Имя Нансена стало известно всему миру, о нем ходили самые разнообразные слухи. То вдруг говорили, что он со всей экспеди­цией погиб во льдах, то — что он добрался до полюса и открыл новую землю.

Однажды Ева получила телеграмму:

«Коппервик, 11.9.95 Послал почтой два листа, подписаны Нансеном, извлечены из найден­ной в море бутылки, отправлены Северного полюса  1  ноября, надеемся, подлинные.

Поздравляем. Управляющий полицией».

Это, конечно, была мистификация, Ева и не думала верить этим листкам. Она жила, как обычно, принимала у себя родствен­ников и друзей и не обращала внимания на разные слухи. На лю­дях держалась уверенно и спокойно.

Лишь дома, у матери, она немного давала волю своей тоске, но даже там не позволяла себе распускаться.

«Как минет два года, так милый вернется».

Он просил ее верить. И она верила. Даже когда третий год про­шел и все стали сомневаться, она по-прежнему верила.

В. Брёггер и Нурдаль Рольфсен заканчивали свою книгу «Фритьоф Нансен. 1861 —1893», и в связи с этим Рольфсену нужно было взять интервью у «одинокой женщины» из Люсакера.
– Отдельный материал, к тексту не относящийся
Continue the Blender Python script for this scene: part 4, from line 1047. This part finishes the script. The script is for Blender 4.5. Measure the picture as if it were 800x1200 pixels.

Он называет это интервью «неудавшимся», так как за полных три дня ему так и не удалось ничего из нее вытянуть.

Госпожа Нансен приняла его любезно, но очень сдержанно. Он вынул карандаш и блокнот, но никак не мог придумать, о чем спросить. Ева ему не помогла. Он огляделся в большой светлой комнате, и его взгляд остановился на отличной репродукции с картины английского художника. Не расскажет ли госпожа Нансен, когда приобрела эту картину?

«В Лондоне. Мы купили ее там вместе с Нансеном». Рольф­сен вздохнул. «Дорога ли вам эта картина как воспоминание о муже?» — «Ничуть».

Госпожа Нансен положила на стол стопку бумаги. Это были последние сообщения русской полярной экспедиции, которая по­путно должна была поискать «Фрам».

«Кажется, количество предположений поубавилось»,— заме­тила Ева.

Рольфсен участливо принялся взвешивать все за и против, но Ева Нансен прервала его: «По-моему, все это ерунда».

Бедняга репортер... Он ведь должен был рассказать всей Ев­ропе, как страдает покинутая супруга, переходя от страха к на­дежде.

«Не хотите ли посмотреть кабинет моего мужа? — спросила она.— Он к вашим услугам».

И вот Рольфсен, дрожа от холода, стоит в кабинете Нансена.

«Я открыл третий полюс холода на Земле!»

Среди нагромождений коробок, шкатулок, инструментов и ба­нок, писем и бумаг, сложенных кипами в комнате, он не мог найти ничего интересного и через некоторое время перебрался оттуда назад в умеренный пояс.

«Кажется, там прохладно?» — улыбаясь спросила Ева. Затем она села, скрестив руки на груди. «А теперь можете задавать вопросы, можно и нескромные».

Нескромные! Куда уж там.

Рольфсен даже не посмел спросить, когда она родилась. Нет, он просто не мог себе это позволить.

Вечером в доме были гости, веселые, оживленные. И веселее всех была Ева.

Перед ужином она сказала: «Извините, мне надо помыть руки».

Нурдалю показалось, что руки у нее и так совершенно чистые. И он осмелился спросить: «Вы, вероятно, хотите пожелать Лив доброй ночи?» — «Что вы, она давным-давно спит».

И все-таки он был уверен, что хозяйка вышла именно для того, чтобы попрощаться с Лив на ночь.

Перед тем как она вернулась в комнату, Рольфсен услыхал голоса за дверью: «Держись, теперь уже немного осталось».— «Да разве я не держусь?» — «Конечно, конечно, держишься». А затем: «Ведь только ради Фритьофа я и терплю его. Может, книжку хорошую напишет».